### Work to do
Your task is to transcribe, without alteration, the lines from the top of the material below through the line bearing "COL = scene.collection", inclusive.

### Data section
..............................
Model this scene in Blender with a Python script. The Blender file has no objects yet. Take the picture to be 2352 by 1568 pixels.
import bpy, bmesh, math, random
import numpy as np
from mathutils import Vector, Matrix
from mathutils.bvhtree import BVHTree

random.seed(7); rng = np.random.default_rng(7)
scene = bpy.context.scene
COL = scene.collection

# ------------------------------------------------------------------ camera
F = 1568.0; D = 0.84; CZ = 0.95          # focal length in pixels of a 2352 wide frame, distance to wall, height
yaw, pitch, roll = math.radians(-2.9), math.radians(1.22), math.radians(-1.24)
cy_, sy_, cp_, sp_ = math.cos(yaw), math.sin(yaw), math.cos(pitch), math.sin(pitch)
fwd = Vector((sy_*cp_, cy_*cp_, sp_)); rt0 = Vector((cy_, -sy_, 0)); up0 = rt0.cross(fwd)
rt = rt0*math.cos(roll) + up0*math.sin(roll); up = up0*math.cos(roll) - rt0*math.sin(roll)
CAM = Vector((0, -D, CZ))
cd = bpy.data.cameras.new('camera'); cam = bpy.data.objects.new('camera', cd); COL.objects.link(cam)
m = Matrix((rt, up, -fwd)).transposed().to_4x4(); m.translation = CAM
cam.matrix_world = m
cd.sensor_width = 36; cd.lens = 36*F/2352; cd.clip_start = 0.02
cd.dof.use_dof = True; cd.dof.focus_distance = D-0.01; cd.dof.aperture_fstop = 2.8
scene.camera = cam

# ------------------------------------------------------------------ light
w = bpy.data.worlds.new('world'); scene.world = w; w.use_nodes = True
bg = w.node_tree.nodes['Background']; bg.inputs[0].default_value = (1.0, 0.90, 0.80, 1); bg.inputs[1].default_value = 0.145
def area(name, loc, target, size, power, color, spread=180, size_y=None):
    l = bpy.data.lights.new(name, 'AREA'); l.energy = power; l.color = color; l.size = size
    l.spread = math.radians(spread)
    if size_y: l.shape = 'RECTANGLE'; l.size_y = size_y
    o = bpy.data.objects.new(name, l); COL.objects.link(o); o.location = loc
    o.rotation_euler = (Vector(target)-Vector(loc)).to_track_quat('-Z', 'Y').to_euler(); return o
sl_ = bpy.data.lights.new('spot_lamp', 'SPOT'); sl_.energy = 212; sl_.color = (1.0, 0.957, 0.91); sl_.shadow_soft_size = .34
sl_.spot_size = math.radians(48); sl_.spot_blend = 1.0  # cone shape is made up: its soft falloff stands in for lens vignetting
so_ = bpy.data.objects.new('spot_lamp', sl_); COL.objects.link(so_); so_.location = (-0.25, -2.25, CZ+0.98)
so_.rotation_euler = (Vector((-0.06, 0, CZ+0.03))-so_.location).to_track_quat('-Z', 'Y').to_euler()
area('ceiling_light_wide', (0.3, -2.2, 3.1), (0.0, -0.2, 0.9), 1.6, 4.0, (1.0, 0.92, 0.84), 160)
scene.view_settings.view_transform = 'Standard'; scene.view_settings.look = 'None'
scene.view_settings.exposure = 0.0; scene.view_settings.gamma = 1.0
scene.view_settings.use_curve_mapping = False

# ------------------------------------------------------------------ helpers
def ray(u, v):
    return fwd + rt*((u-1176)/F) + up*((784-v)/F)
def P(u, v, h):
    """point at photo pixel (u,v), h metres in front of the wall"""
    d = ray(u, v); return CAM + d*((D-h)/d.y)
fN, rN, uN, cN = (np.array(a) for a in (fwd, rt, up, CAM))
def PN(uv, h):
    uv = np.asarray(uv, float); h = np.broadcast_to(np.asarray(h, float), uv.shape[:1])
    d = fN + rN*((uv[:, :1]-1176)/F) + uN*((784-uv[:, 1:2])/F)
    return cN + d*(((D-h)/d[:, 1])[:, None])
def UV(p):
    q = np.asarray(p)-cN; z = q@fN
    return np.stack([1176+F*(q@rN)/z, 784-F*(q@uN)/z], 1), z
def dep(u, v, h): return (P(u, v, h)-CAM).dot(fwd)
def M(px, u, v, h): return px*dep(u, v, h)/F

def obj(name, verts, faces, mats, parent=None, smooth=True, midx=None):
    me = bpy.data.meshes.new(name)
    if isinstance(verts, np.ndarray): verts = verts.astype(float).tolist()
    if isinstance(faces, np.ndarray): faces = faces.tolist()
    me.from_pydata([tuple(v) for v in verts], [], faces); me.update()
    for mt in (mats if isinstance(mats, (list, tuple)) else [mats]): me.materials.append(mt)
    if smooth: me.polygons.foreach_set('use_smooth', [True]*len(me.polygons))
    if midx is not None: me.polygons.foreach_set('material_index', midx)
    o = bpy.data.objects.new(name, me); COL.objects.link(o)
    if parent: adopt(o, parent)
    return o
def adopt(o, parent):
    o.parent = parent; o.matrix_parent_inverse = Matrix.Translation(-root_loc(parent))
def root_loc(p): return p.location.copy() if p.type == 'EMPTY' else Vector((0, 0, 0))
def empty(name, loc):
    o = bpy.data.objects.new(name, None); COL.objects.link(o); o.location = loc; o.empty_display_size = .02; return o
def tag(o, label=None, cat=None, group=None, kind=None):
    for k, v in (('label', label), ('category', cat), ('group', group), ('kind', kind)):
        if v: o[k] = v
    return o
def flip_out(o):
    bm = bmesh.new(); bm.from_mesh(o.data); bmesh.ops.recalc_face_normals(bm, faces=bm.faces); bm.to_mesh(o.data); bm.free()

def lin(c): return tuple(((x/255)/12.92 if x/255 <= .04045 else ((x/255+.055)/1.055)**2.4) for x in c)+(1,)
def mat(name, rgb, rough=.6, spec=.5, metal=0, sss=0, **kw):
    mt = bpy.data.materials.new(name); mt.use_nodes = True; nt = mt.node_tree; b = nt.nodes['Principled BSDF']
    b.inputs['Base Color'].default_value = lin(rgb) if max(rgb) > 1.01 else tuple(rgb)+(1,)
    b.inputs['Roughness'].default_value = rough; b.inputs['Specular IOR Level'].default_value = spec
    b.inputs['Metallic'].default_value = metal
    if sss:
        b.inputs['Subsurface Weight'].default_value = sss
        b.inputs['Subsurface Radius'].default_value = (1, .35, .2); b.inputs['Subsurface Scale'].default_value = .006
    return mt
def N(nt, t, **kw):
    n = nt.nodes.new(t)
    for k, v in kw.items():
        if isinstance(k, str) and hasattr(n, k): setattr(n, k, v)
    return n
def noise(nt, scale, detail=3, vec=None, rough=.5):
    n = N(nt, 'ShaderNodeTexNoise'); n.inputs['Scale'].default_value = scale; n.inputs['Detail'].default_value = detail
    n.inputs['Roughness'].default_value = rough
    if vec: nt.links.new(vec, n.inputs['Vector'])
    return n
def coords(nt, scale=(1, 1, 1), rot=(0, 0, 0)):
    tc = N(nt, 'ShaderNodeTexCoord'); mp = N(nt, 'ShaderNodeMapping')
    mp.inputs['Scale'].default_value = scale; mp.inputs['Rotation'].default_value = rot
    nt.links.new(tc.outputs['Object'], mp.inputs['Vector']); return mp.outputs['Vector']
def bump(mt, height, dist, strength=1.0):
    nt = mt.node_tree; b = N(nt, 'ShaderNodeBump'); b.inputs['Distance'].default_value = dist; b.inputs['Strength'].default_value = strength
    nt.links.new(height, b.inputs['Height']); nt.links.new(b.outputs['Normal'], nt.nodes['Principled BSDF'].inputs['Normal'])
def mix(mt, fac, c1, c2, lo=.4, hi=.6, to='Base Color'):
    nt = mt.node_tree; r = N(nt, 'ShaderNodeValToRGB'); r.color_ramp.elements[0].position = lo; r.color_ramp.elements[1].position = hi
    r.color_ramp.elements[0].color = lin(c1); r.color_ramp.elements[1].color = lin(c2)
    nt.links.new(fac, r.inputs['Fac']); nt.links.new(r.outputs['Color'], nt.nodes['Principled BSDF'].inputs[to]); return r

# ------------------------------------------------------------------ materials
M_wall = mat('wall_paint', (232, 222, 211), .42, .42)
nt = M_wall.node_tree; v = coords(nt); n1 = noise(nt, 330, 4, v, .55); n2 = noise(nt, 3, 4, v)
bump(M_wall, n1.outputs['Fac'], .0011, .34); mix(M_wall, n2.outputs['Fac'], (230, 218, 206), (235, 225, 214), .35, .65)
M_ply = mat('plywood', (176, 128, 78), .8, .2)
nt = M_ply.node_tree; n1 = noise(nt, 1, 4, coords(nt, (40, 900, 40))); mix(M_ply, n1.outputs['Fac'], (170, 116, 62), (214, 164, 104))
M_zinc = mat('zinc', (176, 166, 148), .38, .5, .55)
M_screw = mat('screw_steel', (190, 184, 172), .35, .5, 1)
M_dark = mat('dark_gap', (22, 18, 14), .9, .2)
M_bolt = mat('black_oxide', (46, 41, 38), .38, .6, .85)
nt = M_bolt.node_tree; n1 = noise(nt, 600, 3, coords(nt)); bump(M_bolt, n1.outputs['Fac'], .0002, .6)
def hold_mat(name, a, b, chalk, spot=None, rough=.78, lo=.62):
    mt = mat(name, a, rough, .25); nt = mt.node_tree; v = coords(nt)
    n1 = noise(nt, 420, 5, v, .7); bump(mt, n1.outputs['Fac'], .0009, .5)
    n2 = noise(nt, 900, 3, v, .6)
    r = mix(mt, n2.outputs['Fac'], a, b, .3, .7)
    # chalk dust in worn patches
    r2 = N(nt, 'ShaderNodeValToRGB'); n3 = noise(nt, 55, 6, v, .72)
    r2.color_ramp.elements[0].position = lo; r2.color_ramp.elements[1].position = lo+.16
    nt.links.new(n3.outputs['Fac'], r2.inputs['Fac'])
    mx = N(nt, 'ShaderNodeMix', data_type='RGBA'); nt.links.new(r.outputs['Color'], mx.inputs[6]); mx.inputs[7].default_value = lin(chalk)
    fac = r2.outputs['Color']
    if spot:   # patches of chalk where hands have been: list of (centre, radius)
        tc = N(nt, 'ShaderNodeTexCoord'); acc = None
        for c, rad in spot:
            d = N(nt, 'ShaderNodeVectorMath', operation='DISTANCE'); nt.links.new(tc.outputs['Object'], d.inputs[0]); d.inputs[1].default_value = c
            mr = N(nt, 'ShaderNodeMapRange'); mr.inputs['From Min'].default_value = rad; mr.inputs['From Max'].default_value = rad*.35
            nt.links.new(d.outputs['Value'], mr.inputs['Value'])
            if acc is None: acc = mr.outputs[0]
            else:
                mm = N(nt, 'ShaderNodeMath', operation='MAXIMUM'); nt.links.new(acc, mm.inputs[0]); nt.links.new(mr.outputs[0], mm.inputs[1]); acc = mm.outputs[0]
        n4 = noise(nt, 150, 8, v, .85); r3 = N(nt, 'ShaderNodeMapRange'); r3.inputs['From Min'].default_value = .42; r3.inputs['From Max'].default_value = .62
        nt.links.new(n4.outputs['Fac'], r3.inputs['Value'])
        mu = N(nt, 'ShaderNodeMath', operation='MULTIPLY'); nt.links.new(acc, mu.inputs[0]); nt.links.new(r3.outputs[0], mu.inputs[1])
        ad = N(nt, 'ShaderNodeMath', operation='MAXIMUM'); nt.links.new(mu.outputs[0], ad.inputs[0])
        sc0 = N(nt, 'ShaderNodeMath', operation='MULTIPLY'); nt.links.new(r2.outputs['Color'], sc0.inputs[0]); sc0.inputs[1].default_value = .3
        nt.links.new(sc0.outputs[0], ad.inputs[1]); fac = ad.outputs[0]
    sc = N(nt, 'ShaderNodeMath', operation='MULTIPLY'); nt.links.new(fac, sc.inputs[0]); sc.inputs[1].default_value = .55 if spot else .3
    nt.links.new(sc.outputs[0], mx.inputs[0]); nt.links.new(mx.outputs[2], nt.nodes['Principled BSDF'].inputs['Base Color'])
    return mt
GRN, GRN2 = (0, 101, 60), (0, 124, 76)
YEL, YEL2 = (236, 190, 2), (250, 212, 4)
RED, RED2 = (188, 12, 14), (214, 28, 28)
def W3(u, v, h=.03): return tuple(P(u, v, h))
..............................
### Exercise result
Model this scene in Blender with a Python script. The Blender file has no objects yet. Take the picture to be 2352 by 1568 pixels.
import bpy, bmesh, math, random
import numpy as np
from mathutils import Vector, Matrix
from mathutils.bvhtree import BVHTree

random.seed(7); rng = np.random.default_rng(7)
scene = bpy.context.scene
COL = scene.collection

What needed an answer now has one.